A huge range of European specialty foods with a dominant Russian flair...boasting everything from smoked cheese & fish, caviar, to chocolates/ candies -coffee/teas. A truly unique selection of liquors, wines & beers! Great spot to get educated on your Eastern European and Russian Wines! In the center of all the action is a great Salad Bar & Hot take-out food (mostly very rich -please don't count your calories here..lol :-)) and a Bakery --Hot Dam!..In such a small space its amazing how much is going on here & over the years that I've been going I still always manage to find something new.... My top 10 items / essentials at the store are :
1) Turkish Coffee
2) Ahmad Tea of London
3) Chicken Kiev
4) Mushroom Julienne
5) Black Caviar
6) Beet Root Salad
7) Pelmeni
8) Vodka - Russian Standard
9) Bulochka - (Poppy Seed Roll)
10) Thin Sliced Smoked Cheese with Sour Cherry
I went into this place after walking by it so many times before. They do have a lot of stuff, but I'm really not well informed about eastern European food at all. The food looked interesting, but I can't read what the labels say (It's in Russian or Greek or whatever other languages they had) and I don't eat things that I don't know what they are. I wish I knew though, because I think I'd definitely buy some of it otherwise!

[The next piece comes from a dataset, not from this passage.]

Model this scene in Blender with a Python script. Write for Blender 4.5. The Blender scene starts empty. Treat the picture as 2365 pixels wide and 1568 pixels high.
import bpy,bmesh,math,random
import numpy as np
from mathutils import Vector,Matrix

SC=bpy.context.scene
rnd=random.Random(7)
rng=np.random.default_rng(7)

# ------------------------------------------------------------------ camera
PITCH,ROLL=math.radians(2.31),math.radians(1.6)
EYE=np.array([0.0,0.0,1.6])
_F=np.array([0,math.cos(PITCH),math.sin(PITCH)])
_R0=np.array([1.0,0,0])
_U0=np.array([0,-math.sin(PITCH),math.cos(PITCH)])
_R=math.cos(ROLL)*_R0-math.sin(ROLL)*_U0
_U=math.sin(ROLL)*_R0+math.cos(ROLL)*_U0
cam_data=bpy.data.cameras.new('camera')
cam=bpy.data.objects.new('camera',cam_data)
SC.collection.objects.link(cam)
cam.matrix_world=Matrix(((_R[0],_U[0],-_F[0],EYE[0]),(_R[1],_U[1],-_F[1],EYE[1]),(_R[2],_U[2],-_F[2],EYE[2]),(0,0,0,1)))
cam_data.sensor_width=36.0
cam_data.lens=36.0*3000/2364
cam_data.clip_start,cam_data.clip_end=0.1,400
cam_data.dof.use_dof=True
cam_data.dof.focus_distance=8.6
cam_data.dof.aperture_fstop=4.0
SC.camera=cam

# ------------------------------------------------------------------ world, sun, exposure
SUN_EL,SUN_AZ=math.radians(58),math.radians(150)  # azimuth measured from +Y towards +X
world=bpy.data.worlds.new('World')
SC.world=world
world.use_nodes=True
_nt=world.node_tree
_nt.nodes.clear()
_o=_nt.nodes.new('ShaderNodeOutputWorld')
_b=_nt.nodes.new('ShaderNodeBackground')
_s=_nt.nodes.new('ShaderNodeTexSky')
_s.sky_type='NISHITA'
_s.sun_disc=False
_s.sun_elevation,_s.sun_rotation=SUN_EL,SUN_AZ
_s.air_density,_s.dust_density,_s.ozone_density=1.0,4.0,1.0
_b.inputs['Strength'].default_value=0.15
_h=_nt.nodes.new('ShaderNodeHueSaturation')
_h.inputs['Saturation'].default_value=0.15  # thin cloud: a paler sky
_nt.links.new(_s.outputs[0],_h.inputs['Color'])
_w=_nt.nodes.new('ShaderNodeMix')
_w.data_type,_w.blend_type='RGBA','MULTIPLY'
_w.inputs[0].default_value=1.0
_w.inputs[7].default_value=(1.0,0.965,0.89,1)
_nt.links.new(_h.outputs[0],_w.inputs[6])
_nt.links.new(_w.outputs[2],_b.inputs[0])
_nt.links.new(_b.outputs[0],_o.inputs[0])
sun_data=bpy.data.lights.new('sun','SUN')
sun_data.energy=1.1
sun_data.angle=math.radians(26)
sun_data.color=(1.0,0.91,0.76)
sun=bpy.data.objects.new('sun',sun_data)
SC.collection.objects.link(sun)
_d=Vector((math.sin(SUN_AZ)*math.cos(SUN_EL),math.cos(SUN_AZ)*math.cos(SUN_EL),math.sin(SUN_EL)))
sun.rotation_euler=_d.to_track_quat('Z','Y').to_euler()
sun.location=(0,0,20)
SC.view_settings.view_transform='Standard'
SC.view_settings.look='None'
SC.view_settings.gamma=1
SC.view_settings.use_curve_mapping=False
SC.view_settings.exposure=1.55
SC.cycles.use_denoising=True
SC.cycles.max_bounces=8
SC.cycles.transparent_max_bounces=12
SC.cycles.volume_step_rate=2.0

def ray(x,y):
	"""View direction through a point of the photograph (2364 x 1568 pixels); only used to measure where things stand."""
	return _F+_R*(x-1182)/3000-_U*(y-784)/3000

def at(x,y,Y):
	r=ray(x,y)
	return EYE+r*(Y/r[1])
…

As for the salespeople - they all spoke Russian (I think?) and so did all of the other shoppers. They didn't seem interested in helping me and they served people that came after me before asking me what I wanted. I don't know if it's because I'm not a regular, but how are you supposed to get regulars if you're rude to newcomers?! Also, the one lady finally asked me "What do you want?" and I told her and she said "Just wait a minute" and walked away... and never came back! Some other lady finally came up and helped me. I just think the service is bad here.
One plus though - and that helps boost the rating a lot - is that the Feta there is the BEST feta I've had in a long time!! And very reasonably priced.
Oh - last point - their produce was pretty cheap, but it looked like it too... Some of it didn't look too fresh or tasty... Some seemed okay. I bought a lemon, but I cut it open and it was brown inside... yuk!